Стояла отличная холодная осень, 26-го сентября я по своей надобности председателя только что новорожденной Национал-Большевистской партии вышел из Дома. Я выходил до этого несколько раз и возвращался. На сей раз Дом блокировали тотально. Ночью с 27-го на 28-е сентября мы попытались пробиться туда с капитаном Шурыгиным. Под проливным дождем преодолели все цепи заграждения, за исключением последней. Был эпизод, когда капитан оставил меня, удалившись на разведку и приказав замаскироваться получше.

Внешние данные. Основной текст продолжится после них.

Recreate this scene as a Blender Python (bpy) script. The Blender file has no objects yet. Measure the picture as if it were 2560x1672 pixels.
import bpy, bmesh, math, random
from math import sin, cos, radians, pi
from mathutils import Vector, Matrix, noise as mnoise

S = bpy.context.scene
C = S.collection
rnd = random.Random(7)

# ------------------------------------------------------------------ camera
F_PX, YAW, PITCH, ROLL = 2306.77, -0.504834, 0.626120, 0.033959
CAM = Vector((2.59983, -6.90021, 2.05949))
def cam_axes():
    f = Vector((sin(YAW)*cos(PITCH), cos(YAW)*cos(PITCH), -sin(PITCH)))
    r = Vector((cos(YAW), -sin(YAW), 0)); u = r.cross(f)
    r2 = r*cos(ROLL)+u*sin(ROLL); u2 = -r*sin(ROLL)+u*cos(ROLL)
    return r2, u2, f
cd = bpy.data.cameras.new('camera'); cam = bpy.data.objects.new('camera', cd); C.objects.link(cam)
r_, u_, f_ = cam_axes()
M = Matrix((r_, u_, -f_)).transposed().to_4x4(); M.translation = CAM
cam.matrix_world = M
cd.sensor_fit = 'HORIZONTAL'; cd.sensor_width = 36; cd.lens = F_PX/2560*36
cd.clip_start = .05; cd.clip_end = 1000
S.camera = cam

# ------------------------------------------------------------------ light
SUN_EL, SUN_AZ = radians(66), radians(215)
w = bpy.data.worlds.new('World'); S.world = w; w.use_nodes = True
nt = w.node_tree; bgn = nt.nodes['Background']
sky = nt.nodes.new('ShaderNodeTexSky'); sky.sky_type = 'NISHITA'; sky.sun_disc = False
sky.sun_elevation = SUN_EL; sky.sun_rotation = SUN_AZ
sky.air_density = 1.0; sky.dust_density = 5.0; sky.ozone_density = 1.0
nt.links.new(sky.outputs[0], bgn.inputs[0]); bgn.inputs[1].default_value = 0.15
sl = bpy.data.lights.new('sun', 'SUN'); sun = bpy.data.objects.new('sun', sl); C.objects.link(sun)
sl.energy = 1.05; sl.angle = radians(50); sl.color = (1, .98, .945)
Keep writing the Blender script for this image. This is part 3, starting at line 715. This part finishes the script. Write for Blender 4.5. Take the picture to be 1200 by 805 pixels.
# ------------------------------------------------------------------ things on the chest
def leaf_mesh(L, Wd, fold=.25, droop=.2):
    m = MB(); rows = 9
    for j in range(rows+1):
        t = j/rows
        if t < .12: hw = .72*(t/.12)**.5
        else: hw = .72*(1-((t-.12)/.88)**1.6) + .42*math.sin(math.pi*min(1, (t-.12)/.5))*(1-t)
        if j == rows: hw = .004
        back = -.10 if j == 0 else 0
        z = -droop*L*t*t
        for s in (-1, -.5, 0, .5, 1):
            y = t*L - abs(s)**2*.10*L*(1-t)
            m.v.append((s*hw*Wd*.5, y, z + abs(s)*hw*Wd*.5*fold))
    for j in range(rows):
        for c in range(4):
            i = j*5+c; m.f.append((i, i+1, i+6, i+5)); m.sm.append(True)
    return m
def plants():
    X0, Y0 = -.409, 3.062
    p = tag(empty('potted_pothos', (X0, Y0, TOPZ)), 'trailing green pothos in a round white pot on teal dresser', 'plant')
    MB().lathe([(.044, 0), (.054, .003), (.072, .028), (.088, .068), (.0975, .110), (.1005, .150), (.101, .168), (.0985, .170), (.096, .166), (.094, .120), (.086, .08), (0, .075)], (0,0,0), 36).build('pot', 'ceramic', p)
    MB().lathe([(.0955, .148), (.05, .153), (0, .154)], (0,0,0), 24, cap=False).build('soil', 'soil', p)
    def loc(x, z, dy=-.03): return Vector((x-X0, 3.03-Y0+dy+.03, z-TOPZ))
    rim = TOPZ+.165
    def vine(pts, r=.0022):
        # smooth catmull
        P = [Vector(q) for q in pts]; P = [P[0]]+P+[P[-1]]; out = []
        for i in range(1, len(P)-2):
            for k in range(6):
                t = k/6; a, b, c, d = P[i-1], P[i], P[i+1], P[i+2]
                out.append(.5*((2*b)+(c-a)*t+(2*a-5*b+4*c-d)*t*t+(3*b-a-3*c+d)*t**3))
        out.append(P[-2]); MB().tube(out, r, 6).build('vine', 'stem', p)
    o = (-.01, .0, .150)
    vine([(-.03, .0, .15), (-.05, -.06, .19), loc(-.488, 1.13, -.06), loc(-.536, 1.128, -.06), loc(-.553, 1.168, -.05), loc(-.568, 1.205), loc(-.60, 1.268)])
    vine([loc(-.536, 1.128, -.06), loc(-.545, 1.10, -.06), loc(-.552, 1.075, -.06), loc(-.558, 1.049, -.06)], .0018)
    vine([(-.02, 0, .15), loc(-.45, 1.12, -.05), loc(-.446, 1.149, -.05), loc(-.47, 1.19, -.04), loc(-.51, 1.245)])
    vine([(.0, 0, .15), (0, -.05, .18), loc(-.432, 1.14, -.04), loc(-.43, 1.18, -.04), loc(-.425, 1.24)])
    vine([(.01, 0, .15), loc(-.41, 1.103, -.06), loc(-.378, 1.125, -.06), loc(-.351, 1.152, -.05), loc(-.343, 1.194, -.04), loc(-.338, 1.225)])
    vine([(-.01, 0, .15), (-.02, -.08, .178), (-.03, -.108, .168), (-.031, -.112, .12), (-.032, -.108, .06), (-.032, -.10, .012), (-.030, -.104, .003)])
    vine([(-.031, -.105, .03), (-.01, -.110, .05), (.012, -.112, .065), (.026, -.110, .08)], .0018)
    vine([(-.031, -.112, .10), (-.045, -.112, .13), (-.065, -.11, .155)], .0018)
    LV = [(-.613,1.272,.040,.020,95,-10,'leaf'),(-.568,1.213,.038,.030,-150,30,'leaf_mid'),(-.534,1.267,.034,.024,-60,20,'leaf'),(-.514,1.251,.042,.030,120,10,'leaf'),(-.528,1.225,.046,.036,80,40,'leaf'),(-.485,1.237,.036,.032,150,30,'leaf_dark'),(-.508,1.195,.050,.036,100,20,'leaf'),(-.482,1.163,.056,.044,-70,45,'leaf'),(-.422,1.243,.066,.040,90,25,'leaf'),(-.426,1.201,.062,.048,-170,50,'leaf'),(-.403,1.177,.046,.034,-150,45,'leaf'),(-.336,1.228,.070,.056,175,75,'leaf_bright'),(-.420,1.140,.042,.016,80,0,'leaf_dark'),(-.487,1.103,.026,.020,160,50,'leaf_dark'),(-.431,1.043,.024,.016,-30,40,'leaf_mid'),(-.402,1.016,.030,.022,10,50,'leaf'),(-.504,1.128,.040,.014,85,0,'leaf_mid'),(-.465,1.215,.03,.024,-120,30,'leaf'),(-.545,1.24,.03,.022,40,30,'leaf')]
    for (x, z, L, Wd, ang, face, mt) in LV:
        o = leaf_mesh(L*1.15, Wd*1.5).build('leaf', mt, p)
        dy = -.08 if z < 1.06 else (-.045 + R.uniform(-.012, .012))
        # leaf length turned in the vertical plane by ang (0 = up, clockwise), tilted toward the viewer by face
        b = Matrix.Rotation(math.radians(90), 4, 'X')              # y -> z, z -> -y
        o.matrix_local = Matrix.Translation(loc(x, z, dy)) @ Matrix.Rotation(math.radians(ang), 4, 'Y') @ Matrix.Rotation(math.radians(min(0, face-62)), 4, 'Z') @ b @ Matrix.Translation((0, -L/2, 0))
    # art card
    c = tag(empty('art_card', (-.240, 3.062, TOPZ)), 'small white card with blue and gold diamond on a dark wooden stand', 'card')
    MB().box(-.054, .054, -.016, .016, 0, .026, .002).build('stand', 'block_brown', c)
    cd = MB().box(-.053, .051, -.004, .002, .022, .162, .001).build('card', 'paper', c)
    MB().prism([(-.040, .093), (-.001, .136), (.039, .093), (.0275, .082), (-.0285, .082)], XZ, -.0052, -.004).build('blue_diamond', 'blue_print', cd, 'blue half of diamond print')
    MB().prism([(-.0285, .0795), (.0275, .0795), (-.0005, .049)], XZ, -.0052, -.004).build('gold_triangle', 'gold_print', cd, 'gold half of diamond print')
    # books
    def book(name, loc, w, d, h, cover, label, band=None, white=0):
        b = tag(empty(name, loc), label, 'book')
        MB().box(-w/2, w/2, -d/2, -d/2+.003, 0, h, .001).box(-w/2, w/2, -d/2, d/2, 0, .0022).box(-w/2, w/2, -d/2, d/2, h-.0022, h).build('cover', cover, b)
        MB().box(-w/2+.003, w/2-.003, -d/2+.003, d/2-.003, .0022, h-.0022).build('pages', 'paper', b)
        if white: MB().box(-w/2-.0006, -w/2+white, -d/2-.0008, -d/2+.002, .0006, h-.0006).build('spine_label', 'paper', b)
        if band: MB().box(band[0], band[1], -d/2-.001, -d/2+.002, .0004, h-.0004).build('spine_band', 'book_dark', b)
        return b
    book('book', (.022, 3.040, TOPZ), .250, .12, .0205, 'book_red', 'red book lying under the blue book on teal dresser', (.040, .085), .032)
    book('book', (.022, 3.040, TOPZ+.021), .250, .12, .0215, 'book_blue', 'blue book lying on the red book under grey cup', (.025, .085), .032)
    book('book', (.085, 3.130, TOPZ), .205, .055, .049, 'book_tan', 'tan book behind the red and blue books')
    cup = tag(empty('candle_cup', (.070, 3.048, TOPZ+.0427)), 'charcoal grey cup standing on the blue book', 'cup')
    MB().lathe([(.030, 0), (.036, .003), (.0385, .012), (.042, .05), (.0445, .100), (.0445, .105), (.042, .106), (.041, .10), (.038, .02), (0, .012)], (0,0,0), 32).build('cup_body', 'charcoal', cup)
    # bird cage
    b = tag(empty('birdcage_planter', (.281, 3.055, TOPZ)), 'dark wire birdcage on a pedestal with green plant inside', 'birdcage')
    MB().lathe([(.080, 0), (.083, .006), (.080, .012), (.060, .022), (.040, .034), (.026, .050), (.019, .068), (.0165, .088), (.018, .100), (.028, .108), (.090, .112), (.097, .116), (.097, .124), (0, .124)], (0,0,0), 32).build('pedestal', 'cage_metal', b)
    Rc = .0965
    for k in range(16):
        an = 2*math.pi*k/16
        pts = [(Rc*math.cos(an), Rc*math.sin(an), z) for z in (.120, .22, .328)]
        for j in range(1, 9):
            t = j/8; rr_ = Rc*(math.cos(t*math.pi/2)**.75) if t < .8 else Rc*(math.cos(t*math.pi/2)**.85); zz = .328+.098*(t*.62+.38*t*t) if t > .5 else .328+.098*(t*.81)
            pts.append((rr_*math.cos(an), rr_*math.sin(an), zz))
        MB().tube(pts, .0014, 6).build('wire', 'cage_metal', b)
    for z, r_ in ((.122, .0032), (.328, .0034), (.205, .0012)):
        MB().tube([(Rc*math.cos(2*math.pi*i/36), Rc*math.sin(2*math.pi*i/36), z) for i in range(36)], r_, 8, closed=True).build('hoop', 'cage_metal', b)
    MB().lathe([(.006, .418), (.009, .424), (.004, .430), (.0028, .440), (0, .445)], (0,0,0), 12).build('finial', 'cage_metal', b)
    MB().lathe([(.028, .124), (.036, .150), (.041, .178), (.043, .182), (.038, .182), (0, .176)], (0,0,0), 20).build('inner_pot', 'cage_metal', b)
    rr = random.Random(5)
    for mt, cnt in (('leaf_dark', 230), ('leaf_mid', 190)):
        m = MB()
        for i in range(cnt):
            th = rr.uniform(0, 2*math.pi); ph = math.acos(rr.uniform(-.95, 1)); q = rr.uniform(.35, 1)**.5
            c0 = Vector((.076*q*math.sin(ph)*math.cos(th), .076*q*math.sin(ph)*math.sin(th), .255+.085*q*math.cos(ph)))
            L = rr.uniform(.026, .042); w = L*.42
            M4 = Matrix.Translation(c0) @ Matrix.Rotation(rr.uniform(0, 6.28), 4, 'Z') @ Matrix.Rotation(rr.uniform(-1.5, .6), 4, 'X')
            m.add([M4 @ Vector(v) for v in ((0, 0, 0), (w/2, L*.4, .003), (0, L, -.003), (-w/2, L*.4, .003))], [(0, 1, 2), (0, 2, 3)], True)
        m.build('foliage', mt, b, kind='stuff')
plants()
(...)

Я так замаскировался, заползши в кабину брошенного гнилого грузовика, что Шурыгин, вернувшись, не мог меня найти. Это я нашел его, обеспокоившись двухчасовым отсутствием.
Мы ползали по грязи, перелезали через мокрые грязные заборы, сидели по полчаса недвижимо под дождем, ожидая пока уйдут топтавшиеся почти на наших головах военные или менты. Последняя цепь оказалась живой цепью солдат, и преодолеть ее хитростью не было возможности. Мы попытались уговорить одного из командиров. Стоя в сырой подворотне, сотни солдат, бряцая оружием, проходили по разным надобностям мимо в разных направлениях, мы стали уговаривать. Лейтенант узнал меня, помнил, что я воевал в Сербии, Шурыгин предъявил ему просроченное удостоверение спецкора газеты "На Боевом Посту", лейтенант хотел пропустить, но его начальник, коротышка-майор, не пустил, гад! Колонны грузовиков, полевые кухни, солдаты — мы находились внутри чудовищной военно-милицейской машины, мобилизованной для подавления мятежа. Я понял, как себя чувствовали партизаны в тылу врага. Мы находились в родном городе, оккупированном чужой военщиной.